Jego przemysłowy odpowiednik pomógł dolarowi umocnić się do 1,3160 pod koniec zeszłego tygodnia.

Inwestorzy wciąż pozostają pod wrażeniem załamania na giełdach światowych, tymczasem ekonomiści z najważniejszych banków centralnych bagatelizują jego znaczenie uparcie podkreślając, że inflacja wciąż może utrzymywać się na zbyt wysokich, ich zdaniem, poziomach. Moim zdaniem najbardziej prawdopodobny scenariusz dotyczący stóp procentowych wiąże się z pozostawieniem kosztu pieniądza w USA bez zmian przez prawie cały 2007 rok, z niewielkim prawdopodobieństwem obniżki w IV kwartale w połączeniu z dwiema podwyżkami w Eurolandzie i przynajmniej jedną w Japonii (tu mam na myśli pierwsze półrocze 2007). W kwestii jena rynek chyba myśli podobnie, gdyż od około tygodnia kursy USDJPY i EURJPY lecą na łeb, na szyję co ma wpływ na złotego - mieliśmy jeden taki dzień, gdy złoty "bez powodu" stracił na wartości, ale było to wywołane właśnie kolejną falą umocnienia japońskiej waluty, która łamie wszystkie techniczne wsparcia niczym zapałki.

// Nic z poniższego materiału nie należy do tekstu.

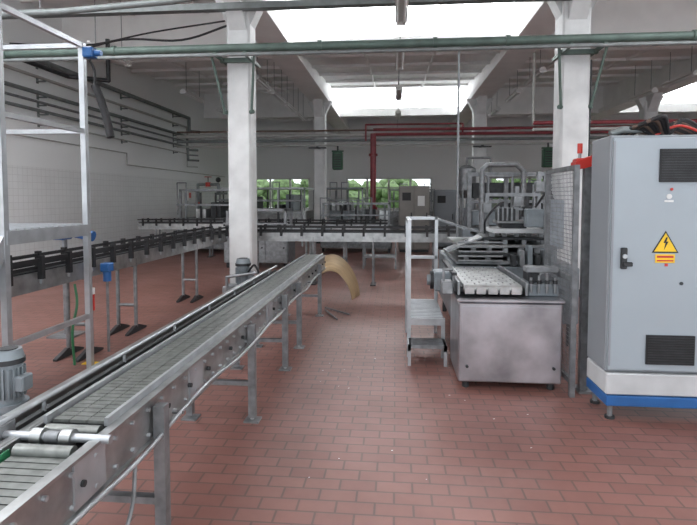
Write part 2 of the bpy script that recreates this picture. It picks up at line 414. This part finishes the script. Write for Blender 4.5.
for y in (1.6,4.9,5.85,7.75):
    for s in (-1,1):
        q.cyl((-3.2+s*.11,y,.06),(-3.2+s*.11,y,zc-.1),.022,galv,10)
    q.box(-3.33,-3.07,y-.02,y+.02,zc-.2,zc-.15,galv)
    q.tube([(-3.31,y,.32),(-3.09,y,.32)],.018,galv)
    for s in (-1,1):
        q.prism([(y-.22,0),(y+.22,0),(y+.22,.02),(y+.04,.08),(y-.04,.08),(y-.22,.02)],'x',-3.2+s*.11-.02,-3.2+s*.11+.02,dark)
q.obj('bottle_conveyor')
q=MB()
guided(q,(-3.0,9.45),(1.1,9.45),zc)
for x in (-2.6,-1.5,-.4,.7):
    for s in (-1,1): q.cyl((x,9.45+s*.11,0.01),(x,9.45+s*.11,zc-.1),.022,galv,10)
    q.tube([(x,9.34,.3),(x,9.56,.3)],.018,galv); q.box(x-.05,x+.05,9.28,9.62,0,.02,dark)
q.obj('bottle_conveyor')
q=MB()
guided(q,(-7.0,13.6),(-.2,13.6),.92)
for x in (-6.5,-5,-3.6,-2.2,-.8):
    for s in (-1,1): q.cyl((x,13.6+s*.11,0.01),(x,13.6+s*.11,.82),.022,galv,8)
    q.box(x-.05,x+.05,13.4,13.8,0,.02,dark)
q.obj('bottle_conveyor')

# ---------------- crossover step platform ----------------
q=MB(); xa,xb,ya,yb=-3.75,-2.80,3.45,4.45; zt=2.98; zp=1.36; t=.024
def post(x,y,z0,z1,m=alu,t=t): q.box(x-t,x+t,y-t,y+t,z0,z1,m)
for x in (xa,xb):
    for y in (ya,yb): post(x,y,0,zt); q.box(x-.04,x+.04,y-.04,y+.04,0,.015,black)
    for z in (zt,2.22): q.box(x-.02,x+.02,ya,yb,z-.04,z,alu)
    q.box(x-.03,x+.03,ya,yb,zp-.10,zp,alu)
    q.box(x-.02,x+.02,ya,yb,.50,.54,alu)
q.box(xa,xb,ya,yb,zp-.03,zp,galv)
q.box(xa,xb,ya-.02,ya+.02,zp-.10,zp,alu); q.box(xa,xb,yb-.02,yb+.02,zp-.10,zp,alu)
for k in range(12): q.box(xa,xb,ya+.04+k*.08,ya+.06+k*.08,zp,zp+.01,alu)
for z in (zt,2.22): q.box(xa,xb,yb-.02,yb+.02,z-.04,z,alu)
for x in (xa,xb):
    q.prism([(ya,zp),(ya,zp-.16),(2.65,0.02),(2.5,0.02),(2.5,.1)],'x',x-.02,x+.02,alu)
    q.tube([(x,ya,2.22),(x,2.75,1.25)],.02,alu); q.tube([(x,2.75,1.25),(x,2.75,.35)],.02,alu)
for k in range(1,6):
    z=zp*k/6; y=2.55+(ya-2.55)*k/6; q.box(xa,xb,y-.1,y+.1,z-.03,z,galv)
st=q.obj('crossover_stairs')
q=MB(); q.bb(-2.776,-2.68,4.40,4.50,2.85,2.94,blue,.01); q.cyl((-2.68,4.45,2.89),(-2.62,4.45,2.89),.025,blue); 
q.hose([(-2.72,4.5,2.62),(-2.67,4.5,2.5),(-2.62,4.52,2.3),(-2.58,4.5,2.15)],.035,black,10)
q.hose([(-2.74,4.46,2.84),(-2.72,4.5,2.75),(-2.72,4.5,2.6)],.012,black)
q.obj('air_gun',st)
q=MB()
q.hose([(-3.02,4.75,.80),(-2.95,4.75,.6),(-2.97,4.75,.42),(-3.0,4.75,.3),(-3.0,4.75,.02)],.012,galv)
q.cyl((-2.96,4.75,.66),(-2.96,4.75,.50),.03,redb); q.cyl((-2.96,4.75,.72),(-2.96,4.75,.66),.034,white)
q.obj('power_plug_cable')
q=MB(); q.hose([(-3.03,4.6,.78),(-2.98,4.55,.6),(-3.0,4.5,.35),(-3.02,4.55,.02)],.012,greenhose); q.obj('green_hose')
q=MB(); q.bb(-3.02,-2.92,5.0,5.10,.84,.93,blue,.01); q.cyl((-2.97,5.05,.74),(-2.97,5.05,.84),.04,blue); q.cyl((-2.97,5.05,.0),(-2.97,5.05,.74),.014,galv); q.obj('blue_drive_motor')
q=MB(); q.cyl((-3.75,5.6,1.22),(-3.45,5.6,1.16),.06,blue,16); q.bb(-3.9,-3.75,5.5,5.7,1.12,1.28,blue,.02); q.cyl((-3.8,5.6,.01),(-3.8,5.6,1.12),.03,galv); q.box(-3.95,-3.65,5.45,5.75,0,.02,galv); q.obj('blue_motor')
q=MB(); q.box(-3.0,-2.3,4.62,4.70,.001,.006,yellow); q.obj('yellow_floor_marking')

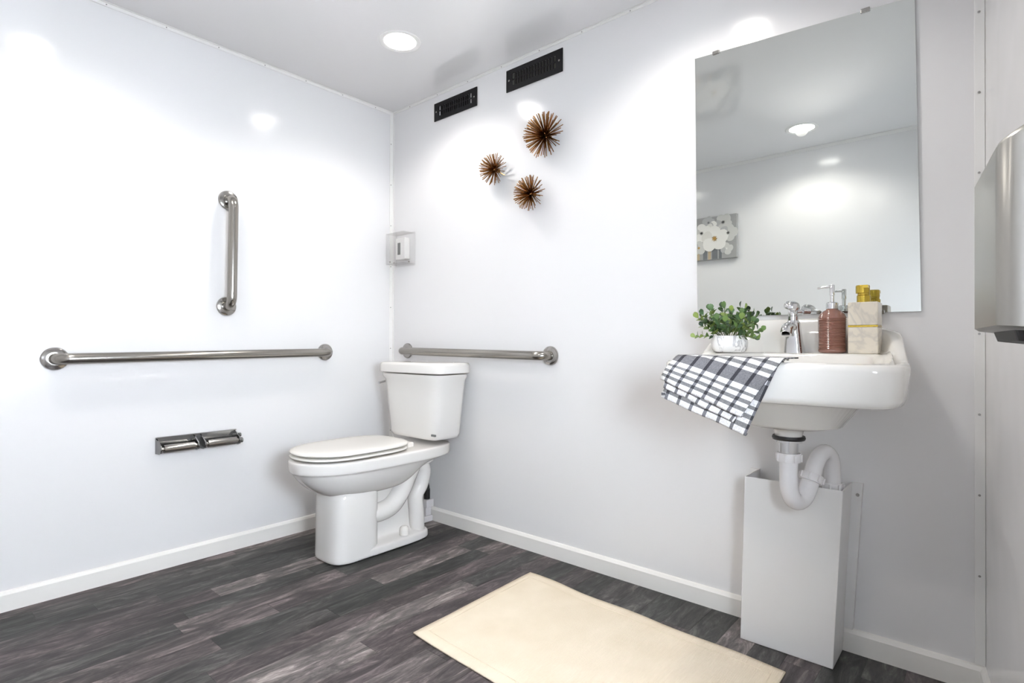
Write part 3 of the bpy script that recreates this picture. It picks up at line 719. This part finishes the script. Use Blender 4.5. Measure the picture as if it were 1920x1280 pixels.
# ------------------------------------------------------------------ rug
bm = bmesh.new(); nx, ny = 60, 40; cs = [(1.142, -.197), (2.085, -.250), (2.09, -.85), (1.155, -.786)]
def rp(s, q):
    x = (cs[0][0]*(1-s)+cs[1][0]*s)*(1-q)+(cs[3][0]*(1-s)+cs[2][0]*s)*q; y = (cs[0][1]*(1-s)+cs[1][1]*s)*(1-q)+(cs[3][1]*(1-s)+cs[2][1]*s)*q
    y += .004*math.sin(s*16)*(1-q)-.003*math.sin(s*9+1)*q; z = .006+.0025*max(0, math.sin(s*9.5+.6+q*1.5))*abs(math.cos(q*2.2+s))
    return (x, y, z)
g = [[bm.verts.new(rp(i/nx, j/ny)) for j in range(ny+1)] for i in range(nx+1)]
for i in range(nx):
    for j in range(ny): bm.faces.new((g[i][j], g[i+1][j], g[i+1][j+1], g[i][j+1]))
rug = finish('bath_rug', bm, M_RUG, smooth=True); md = rug.modifiers.new('thickness', 'SOLIDIFY'); md.thickness = .005; md.offset = -1
tag(rug, 'cream cotton rug lying on the grey plank floor', 'rug')
hem = bmesh.new()
for q in (.07,):
    tube(hem, [Vector(rp(.03+.94*k/50, q))+Vector((0, 0, .0006)) for k in range(51)], .0012, 6); tube(hem, [Vector(rp(.03+.94*k/50, 1-q))+Vector((0, 0, .0006)) for k in range(51)], .0012, 6)
tube(hem, [Vector(rp(.03, .07+.86*k/40))+Vector((0, 0, .0006)) for k in range(41)], .0012, 6); tube(hem, [Vector(rp(.97, .07+.86*k/40))+Vector((0, 0, .0006)) for k in range(41)], .0012, 6)
finish('hem_stitch', hem, M_RUG, rug, smooth=True)

# ------------------------------------------------------------------ wall dispenser on the right wall
wd = Vector((SK, -1, 0)).normalized(); wn = Vector((-1, -SK, 0)).normalized()
def rw(s, d, z): return Vector((W0, 0, 0))+wd*s+wn*d+Vector((0, 0, z))
t = empty('steel_dispenser', rw(.96, 0, .92), 'brushed steel wall dispenser at the right edge, dark slot underneath', 'dispenser')
S0, S1, DD = .838, 1.082, .106
def plan(inset, zf, n=8):
    out = [(S0+inset, .0), (S0+inset, DD*.55)]; r = .03
    for k in range(n+1):
        a = math.pi-k/n*math.pi/2; out.append((S0+inset+r+r*math.cos(a), DD-inset-r+r*math.sin(a)))
    for k in range(n+1):
        a = math.pi/2-k/n*math.pi/2; out.append((S1-inset-r+r*math.cos(a), DD-inset-r+r*math.sin(a)))
    out += [(S1-inset, DD*.55), (S1-inset, 0)]
    return [rw(s, d, zf(d)) for s, d in out]
bm = bmesh.new()
ztop = lambda d: 1.130+(DD-d)*.55
loft(bm, [plan(.004, lambda d: .921-(DD-d)*.12), plan(0, lambda d: .924-(DD-d)*.12), plan(0, lambda d: ztop(d)-.006), plan(.003, lambda d: ztop(d)-.001), plan(.008, ztop)])
local(finish('body', bm, M_DISP, smooth=True, angle=35), t)
bm = bmesh.new(); loft(bm, [plan(.022, lambda d: .909-(DD-d)*.12), plan(.018, lambda d: .922-(DD-d)*.12)]); local(finish('outlet', bm, M_BLACK), t)
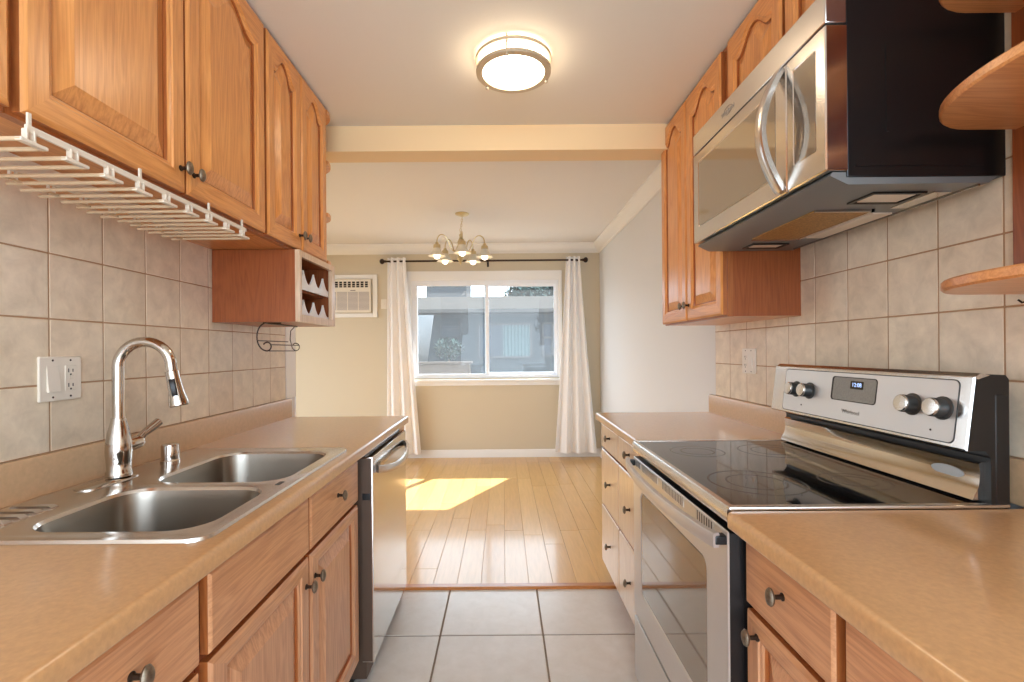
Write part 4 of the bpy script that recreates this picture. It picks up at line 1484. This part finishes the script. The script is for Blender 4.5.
fr_ = part('front_cover', mb, 'ac_plastic', t)
mb = MB(); mb.box(fx0_ + 0.03, fx1_ - 0.025, YB - 0.0565, YB - 0.054, fz1_ - 0.098, fz1_ - 0.03)
part('outlet_slot', mb, 'slot', fr_)
mb = MB()
n = 10
for k in range(n + 1):
    xx = fx0_ + 0.03 + (fx1_ - fx0_ - 0.055) * k / n
    mb.box(xx - 0.007, xx + 0.007, YB - 0.062, YB - 0.054, fz1_ - 0.1, fz1_ - 0.028, b=0.001)
for k in range(2):
    zz = fz1_ - 0.08 + 0.028 * k
    mb.box(fx0_ + 0.03, fx1_ - 0.025, YB - 0.0605, YB - 0.0555, zz - 0.002, zz + 0.002)
part('louvre', mb, 'ac_plastic', fr_)
mb = MB(); mb.box(fx0_ + 0.03, fx1_ - 0.02, YB - 0.057, YB - 0.054, fz0_ + 0.03, fz1_ - 0.15, m=0)
for k in range(16):
    zz = fz0_ + 0.036 + (fz1_ - fz0_ - 0.186) * k / 15
    mb.box(fx0_ + 0.03, fx1_ - 0.02, YB - 0.0585, YB - 0.055, zz - 0.002, zz + 0.002, m=1)
for k in range(1, 4):
    xx = fx0_ + 0.03 + (fx1_ - fx0_ - 0.05) * k / 4
    mb.box(xx - 0.004, xx + 0.004, YB - 0.0588, YB - 0.055, fz0_ + 0.03, fz1_ - 0.15, m=1)
part('intake_grille', mb, ['ac_grille', 'ac_plastic'], fr_)
mb = MB(); mb.box(fx1_ - 0.24, fx1_ - 0.18, YB - 0.0565, YB - 0.054, fz1_ - 0.14, fz1_ - 0.128)
part('badge', mb, 'ink', fr_)

t = thing('wall_switch', 'small cream switch plate between the air conditioner and left curtain', 'switch', (-1.405, YB, 1.77))
mb = MB(); mb.box(-1.44, -1.372, YB - 0.008, YB - 0.0003, 1.765, 1.88, b=0.003)
part('cover', mb, 'ac_plastic', t)
mb = MB(); mb.box(-1.412, -1.40, YB - 0.018, YB - 0.007, 1.812, 1.836, b=0.002)
part('toggle', mb, 'ac_plastic', t)
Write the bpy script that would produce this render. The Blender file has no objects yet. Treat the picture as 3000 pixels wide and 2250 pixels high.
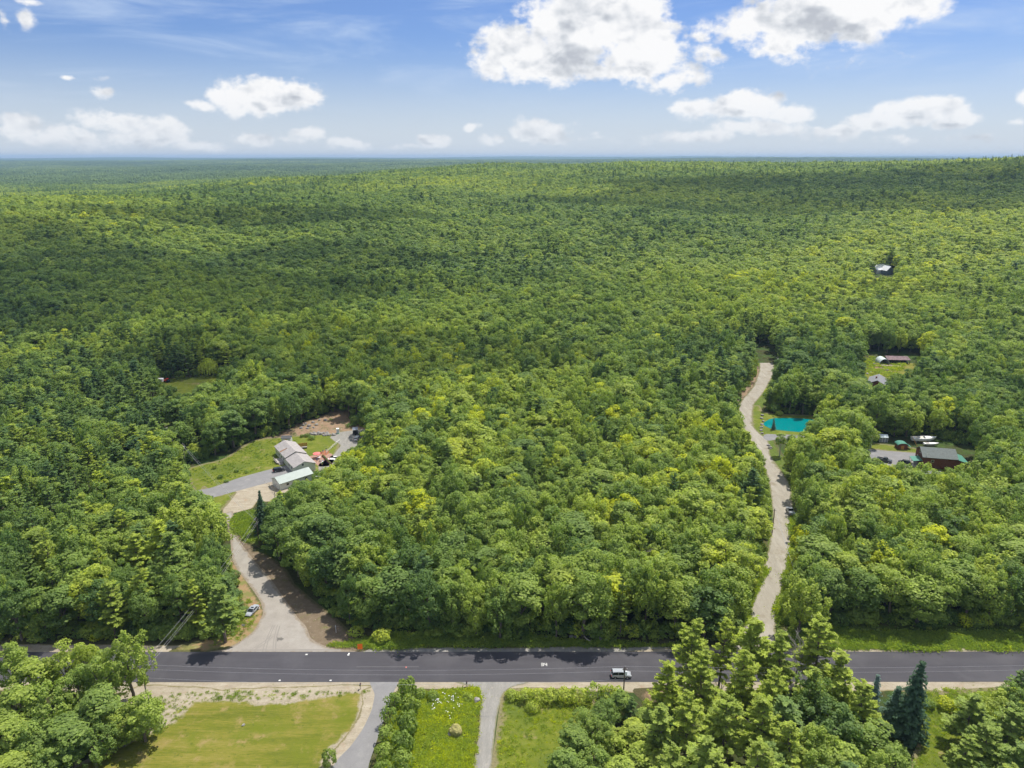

Złoty w nocy osłabił się, ale nie wyłamuje się z głównych range?ów. Są szanse na wzrost USDPLN do 2,99 o ile jen utrzyma tempo swojej aprecjacji. Osłabienie złotego nie powinno mieć jednak długotrwałego charakteru dzięki dobrej kondycji naszej gospodarki, chociaż oczywiście, nie jest to najlepszy czas dla walut rynków wschodzących. Inwestorzy są bardziej nerwowi po giełdowym tąpnięciu i nie mają zbytniego apetytu na ryzyko. Eurozłoty nie powinien przełamać oporu na 3,9450, raczej kurs ponownie się od niego odbije i spadnie.